Mais revenons d'abord sur les conditions du retrait étasunien. Prévu pour le premier janvier 2012, il a été avancé à la mi-décembre par les autorités américaines et cela de manière unilatérale. Il est évident que l'opération a une forte connotation électorale moins de onze mois avant une élection présidentielle où Barack Obama tentera de se faire réélire dans un contexte économique des plus déprimés. C'est bien pour cela que le locataire de la Maison-Blanche a tenu à saluer, en présence des caméras, les dernières troupes rapatriées d'Irak aux côtés de son vice-président Joe Biden. Avec ce retour des GI's, c'est l'une des rares promesses électorales de 2008 d'Obama qui est ainsi tenue… Pour autant, il ne faudrait pas croire que la présence américaine va être réduite à zéro. En effet, au moins 16.000 employés américains vont travailler dans l'immense ambassade américaine de Bagdad. Diplomates, membres des services de sécurité, instructeurs militaires mais aussi employés de firmes privées de sécurité, tout ce beau monde contribuera à maintenir l'influence US en Irak…

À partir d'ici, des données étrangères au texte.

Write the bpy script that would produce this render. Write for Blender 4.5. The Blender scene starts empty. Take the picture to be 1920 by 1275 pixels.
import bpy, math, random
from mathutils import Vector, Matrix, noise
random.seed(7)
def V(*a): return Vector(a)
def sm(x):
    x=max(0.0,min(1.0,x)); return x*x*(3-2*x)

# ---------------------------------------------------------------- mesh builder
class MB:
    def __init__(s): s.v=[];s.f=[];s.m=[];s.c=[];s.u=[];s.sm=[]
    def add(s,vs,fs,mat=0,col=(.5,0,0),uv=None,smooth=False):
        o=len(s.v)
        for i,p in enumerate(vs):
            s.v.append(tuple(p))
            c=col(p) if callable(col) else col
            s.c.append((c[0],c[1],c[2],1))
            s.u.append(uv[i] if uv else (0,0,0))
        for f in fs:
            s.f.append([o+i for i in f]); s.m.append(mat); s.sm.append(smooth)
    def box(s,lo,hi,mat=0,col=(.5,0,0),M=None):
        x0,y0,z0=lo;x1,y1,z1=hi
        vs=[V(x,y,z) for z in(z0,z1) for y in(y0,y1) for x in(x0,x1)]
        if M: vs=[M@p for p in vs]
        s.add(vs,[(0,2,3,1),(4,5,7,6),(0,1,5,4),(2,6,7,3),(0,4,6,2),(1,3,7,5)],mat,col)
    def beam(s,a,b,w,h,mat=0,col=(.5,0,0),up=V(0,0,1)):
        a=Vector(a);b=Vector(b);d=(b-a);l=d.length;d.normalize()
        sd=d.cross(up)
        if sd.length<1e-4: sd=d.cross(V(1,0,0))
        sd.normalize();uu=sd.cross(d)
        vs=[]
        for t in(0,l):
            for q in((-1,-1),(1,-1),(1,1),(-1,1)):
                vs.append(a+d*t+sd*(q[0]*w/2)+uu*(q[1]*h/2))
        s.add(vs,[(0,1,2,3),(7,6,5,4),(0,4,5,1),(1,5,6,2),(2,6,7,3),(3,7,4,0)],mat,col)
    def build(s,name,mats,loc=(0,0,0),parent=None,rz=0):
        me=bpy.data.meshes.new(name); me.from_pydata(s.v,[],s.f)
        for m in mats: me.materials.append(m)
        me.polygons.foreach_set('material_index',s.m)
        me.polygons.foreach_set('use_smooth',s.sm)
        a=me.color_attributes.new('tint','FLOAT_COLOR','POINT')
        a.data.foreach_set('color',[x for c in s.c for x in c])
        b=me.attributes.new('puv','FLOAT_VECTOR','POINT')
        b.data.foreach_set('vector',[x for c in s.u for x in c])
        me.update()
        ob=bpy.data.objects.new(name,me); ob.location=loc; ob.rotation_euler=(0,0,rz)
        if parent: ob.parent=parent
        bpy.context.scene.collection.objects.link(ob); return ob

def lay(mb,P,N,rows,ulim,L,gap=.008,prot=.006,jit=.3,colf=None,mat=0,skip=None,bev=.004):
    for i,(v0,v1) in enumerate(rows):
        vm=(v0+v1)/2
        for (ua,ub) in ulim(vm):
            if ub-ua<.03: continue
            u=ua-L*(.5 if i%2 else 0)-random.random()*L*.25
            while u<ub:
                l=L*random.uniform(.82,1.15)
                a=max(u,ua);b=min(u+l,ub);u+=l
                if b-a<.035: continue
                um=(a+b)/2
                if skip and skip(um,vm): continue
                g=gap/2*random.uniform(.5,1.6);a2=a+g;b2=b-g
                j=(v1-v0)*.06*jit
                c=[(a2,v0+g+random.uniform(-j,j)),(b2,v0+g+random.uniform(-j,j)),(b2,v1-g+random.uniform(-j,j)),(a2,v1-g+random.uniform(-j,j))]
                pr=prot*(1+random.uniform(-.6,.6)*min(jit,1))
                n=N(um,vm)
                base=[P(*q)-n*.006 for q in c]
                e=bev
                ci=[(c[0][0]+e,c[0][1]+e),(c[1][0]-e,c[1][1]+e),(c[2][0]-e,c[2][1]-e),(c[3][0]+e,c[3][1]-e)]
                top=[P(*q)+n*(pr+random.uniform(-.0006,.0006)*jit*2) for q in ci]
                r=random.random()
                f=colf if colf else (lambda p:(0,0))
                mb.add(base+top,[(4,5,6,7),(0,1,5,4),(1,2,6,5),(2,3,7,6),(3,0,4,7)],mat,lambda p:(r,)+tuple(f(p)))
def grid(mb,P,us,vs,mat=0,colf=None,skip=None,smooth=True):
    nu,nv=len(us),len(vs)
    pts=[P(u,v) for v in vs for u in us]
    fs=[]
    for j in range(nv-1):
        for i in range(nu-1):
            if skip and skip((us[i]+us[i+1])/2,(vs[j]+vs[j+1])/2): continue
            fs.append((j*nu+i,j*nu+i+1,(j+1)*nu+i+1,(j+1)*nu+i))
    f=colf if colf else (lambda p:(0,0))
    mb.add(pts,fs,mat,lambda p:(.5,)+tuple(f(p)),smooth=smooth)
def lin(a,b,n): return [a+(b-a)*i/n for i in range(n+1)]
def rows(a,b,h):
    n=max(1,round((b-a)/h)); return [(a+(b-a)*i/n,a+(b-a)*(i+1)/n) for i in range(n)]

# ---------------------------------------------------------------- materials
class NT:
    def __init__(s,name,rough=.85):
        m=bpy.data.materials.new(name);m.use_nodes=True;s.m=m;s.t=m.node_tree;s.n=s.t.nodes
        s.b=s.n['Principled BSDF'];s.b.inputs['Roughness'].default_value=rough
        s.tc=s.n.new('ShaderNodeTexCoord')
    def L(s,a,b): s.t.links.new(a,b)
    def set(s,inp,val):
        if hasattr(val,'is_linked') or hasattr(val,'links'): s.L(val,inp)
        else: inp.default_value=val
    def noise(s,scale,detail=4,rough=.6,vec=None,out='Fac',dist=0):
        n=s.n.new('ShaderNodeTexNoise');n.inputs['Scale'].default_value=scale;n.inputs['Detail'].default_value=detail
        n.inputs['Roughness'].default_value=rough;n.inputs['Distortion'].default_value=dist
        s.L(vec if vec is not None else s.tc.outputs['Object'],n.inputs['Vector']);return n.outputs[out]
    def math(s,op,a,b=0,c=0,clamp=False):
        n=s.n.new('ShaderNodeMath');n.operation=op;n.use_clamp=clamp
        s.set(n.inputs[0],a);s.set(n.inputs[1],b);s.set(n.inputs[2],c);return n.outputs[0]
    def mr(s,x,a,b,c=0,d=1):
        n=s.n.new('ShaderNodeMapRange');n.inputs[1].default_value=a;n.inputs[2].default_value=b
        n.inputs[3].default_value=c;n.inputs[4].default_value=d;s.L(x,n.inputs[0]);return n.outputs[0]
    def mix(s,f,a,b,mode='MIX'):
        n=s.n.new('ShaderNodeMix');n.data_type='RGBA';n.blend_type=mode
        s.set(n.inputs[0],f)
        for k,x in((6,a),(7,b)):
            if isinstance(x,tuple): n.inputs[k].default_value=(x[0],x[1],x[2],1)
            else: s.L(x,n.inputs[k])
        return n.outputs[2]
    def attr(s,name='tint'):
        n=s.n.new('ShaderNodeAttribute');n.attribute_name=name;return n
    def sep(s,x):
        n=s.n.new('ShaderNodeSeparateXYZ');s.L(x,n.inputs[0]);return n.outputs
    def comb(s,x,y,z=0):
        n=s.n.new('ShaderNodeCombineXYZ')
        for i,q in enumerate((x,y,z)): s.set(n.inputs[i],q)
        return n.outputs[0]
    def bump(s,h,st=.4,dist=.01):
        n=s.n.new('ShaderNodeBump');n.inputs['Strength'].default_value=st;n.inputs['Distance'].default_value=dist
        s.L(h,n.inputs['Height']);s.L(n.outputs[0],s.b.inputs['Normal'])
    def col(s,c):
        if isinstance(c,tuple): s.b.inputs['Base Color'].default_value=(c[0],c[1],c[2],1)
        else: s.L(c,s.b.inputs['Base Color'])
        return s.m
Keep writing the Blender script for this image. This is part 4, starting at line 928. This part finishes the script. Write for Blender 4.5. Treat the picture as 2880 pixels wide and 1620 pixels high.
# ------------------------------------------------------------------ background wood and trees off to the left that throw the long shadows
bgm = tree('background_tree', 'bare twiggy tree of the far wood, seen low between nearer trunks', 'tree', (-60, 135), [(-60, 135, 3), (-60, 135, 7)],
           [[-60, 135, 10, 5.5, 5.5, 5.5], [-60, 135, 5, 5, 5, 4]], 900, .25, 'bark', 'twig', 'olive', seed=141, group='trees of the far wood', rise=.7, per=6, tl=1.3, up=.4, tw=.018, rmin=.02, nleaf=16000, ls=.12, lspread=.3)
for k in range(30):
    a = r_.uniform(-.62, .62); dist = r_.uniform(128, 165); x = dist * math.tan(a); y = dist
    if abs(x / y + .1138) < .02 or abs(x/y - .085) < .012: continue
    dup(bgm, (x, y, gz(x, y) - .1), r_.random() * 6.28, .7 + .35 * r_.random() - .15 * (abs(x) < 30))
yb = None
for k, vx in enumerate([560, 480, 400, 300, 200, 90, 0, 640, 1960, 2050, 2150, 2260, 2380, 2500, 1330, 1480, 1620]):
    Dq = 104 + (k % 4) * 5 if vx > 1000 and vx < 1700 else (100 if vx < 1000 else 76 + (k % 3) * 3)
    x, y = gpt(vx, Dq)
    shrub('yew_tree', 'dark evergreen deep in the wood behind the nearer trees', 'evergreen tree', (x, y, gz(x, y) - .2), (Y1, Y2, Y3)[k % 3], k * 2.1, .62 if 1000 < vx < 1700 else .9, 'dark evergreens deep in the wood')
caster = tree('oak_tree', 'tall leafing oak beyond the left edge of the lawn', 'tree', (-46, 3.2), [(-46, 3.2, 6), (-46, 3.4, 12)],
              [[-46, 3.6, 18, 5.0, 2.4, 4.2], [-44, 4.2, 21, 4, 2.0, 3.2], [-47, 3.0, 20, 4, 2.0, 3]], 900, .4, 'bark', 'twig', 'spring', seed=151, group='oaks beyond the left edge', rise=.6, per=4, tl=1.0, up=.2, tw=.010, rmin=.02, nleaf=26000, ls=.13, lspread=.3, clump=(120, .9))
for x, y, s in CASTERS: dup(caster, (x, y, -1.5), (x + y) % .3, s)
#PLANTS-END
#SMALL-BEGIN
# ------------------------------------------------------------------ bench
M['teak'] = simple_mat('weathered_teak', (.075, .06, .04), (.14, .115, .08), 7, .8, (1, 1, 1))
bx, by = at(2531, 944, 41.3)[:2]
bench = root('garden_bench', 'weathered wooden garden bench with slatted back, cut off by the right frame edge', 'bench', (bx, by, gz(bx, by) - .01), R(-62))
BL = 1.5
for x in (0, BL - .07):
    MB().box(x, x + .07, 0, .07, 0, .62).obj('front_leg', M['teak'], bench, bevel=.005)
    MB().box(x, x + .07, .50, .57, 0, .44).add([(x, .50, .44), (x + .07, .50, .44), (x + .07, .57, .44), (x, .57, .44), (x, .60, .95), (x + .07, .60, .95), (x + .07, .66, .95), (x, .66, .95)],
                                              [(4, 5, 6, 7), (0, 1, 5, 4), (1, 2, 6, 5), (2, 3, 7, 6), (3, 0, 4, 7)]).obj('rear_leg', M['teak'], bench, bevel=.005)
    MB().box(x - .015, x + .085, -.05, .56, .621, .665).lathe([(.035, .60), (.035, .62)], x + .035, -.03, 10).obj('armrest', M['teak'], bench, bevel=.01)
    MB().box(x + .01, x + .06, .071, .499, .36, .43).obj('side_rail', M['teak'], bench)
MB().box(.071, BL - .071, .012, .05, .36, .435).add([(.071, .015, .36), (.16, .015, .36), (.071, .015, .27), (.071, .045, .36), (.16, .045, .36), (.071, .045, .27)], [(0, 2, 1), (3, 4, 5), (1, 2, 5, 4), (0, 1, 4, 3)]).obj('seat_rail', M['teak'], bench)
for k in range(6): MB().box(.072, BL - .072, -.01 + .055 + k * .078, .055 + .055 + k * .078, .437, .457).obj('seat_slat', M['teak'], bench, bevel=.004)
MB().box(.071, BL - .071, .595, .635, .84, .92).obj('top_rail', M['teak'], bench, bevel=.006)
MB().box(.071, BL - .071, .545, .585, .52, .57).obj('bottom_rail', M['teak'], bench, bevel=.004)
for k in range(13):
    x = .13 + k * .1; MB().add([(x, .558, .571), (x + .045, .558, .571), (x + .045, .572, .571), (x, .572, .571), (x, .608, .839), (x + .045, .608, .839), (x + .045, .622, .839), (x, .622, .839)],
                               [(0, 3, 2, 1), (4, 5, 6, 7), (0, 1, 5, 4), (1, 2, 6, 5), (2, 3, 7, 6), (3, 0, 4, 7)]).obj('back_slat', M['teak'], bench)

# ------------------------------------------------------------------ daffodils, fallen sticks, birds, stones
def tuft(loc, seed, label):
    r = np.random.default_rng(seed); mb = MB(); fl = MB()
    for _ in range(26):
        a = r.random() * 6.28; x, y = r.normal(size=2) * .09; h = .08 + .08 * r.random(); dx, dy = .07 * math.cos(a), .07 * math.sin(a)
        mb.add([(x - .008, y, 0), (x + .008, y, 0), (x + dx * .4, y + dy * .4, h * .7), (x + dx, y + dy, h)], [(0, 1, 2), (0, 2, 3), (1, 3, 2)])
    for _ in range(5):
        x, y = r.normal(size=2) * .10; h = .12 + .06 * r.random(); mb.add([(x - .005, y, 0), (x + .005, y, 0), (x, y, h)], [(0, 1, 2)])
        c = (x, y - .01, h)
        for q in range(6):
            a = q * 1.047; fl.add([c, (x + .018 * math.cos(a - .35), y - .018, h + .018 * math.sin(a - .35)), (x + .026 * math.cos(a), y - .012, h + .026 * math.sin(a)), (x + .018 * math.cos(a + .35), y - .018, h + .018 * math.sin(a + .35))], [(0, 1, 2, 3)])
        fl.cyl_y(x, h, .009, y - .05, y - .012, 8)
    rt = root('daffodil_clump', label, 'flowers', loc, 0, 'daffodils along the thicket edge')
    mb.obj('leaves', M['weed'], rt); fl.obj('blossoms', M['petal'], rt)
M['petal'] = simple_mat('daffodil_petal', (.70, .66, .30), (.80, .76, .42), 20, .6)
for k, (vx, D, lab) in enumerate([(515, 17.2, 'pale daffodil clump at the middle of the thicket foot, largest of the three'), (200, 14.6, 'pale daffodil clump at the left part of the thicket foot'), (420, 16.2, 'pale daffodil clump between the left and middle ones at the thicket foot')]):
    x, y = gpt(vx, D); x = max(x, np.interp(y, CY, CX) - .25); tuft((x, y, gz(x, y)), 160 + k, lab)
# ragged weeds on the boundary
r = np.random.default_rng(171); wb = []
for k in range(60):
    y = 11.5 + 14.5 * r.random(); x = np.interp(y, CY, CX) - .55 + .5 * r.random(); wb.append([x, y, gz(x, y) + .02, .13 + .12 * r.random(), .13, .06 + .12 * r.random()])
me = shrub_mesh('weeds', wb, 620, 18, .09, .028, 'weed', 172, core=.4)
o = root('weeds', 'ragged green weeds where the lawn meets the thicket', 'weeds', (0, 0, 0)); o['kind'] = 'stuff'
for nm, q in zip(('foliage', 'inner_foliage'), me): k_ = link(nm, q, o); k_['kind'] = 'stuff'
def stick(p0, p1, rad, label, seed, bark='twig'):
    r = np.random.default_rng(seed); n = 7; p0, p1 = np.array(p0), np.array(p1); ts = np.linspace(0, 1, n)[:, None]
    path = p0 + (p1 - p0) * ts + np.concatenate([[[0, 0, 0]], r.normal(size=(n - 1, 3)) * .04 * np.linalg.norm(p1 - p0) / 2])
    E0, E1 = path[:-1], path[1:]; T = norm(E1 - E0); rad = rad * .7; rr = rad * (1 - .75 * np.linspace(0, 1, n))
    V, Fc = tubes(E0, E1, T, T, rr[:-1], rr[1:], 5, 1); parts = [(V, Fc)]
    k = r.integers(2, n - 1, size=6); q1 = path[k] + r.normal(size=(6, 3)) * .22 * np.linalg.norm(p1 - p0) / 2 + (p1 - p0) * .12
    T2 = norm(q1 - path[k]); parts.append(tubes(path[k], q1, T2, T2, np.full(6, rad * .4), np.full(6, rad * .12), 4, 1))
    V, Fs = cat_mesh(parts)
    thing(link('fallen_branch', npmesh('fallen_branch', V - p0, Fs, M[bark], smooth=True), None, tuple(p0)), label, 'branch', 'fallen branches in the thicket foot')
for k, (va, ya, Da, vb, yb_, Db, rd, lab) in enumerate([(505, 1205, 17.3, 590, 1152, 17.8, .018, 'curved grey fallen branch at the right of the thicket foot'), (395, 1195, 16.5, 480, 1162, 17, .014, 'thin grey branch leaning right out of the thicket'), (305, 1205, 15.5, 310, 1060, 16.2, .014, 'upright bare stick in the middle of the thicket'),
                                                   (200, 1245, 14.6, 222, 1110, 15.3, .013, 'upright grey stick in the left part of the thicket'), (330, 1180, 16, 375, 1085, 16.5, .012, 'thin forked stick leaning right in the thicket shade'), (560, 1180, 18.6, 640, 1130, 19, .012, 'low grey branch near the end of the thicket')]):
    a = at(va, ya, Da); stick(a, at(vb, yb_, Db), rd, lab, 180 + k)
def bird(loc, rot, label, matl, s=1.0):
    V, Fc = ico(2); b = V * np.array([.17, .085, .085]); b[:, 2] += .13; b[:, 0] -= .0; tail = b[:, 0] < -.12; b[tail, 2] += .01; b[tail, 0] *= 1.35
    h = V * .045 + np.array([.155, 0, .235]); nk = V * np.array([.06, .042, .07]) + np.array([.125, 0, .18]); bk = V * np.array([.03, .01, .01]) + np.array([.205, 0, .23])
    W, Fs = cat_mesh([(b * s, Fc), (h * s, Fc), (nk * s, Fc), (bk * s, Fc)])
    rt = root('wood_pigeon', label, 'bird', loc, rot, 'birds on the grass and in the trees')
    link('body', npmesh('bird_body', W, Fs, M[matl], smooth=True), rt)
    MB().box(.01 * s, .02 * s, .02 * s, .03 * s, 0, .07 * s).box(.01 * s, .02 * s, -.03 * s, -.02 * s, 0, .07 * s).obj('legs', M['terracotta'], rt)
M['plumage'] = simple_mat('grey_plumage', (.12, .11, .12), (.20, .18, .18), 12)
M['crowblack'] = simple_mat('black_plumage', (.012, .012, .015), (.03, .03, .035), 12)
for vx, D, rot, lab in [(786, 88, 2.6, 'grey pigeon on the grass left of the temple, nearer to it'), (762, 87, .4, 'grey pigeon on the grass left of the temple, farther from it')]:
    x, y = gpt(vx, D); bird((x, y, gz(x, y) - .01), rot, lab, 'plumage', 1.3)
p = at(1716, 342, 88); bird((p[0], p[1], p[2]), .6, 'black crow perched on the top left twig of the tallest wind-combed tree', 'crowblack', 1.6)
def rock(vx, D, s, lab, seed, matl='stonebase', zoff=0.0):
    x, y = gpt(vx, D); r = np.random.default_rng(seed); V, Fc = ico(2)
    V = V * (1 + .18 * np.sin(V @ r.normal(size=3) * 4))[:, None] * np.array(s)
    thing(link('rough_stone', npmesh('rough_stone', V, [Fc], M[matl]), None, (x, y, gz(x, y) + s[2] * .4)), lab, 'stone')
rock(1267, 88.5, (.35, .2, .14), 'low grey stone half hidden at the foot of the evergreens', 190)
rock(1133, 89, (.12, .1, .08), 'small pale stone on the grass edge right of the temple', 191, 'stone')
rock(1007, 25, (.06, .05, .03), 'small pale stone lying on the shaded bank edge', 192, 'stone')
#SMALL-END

Il faut aussi savoir qu'une autre option a été explorée, c'est-à-dire le maintien permanent de dix à vingt mille soldats américains sur le sol irakien. Cette possibilité, qui avait la vertu de rassurer les dirigeants irakiens, ne s'est pas concrétisée pour une raison qui en dit long sur la manière dont les Etats-Unis conçoivent leur rôle de première puissance mondiale. En effet, c'est parce que le gouvernement irakien a refusé que les soldats américains stationnant en Irak bénéficient d'une totale immunité judiciaire que Washington a décidé d'accélérer le retrait. On dira ce que l'on voudra des dirigeants irakiens actuels, et de leur autonomie vis-à-vis de l'oncle Sam, mais une chose est certaine : ces derniers savent qu'ils ne peuvent avoir un avenir politique dans leur pays en acceptant qu'un GI ayant commis un délit ne soit pas jugé par la justice irakienne (ce qui est le cas dans de nombreux pays où les Etats-Unis disposent de bases militaires).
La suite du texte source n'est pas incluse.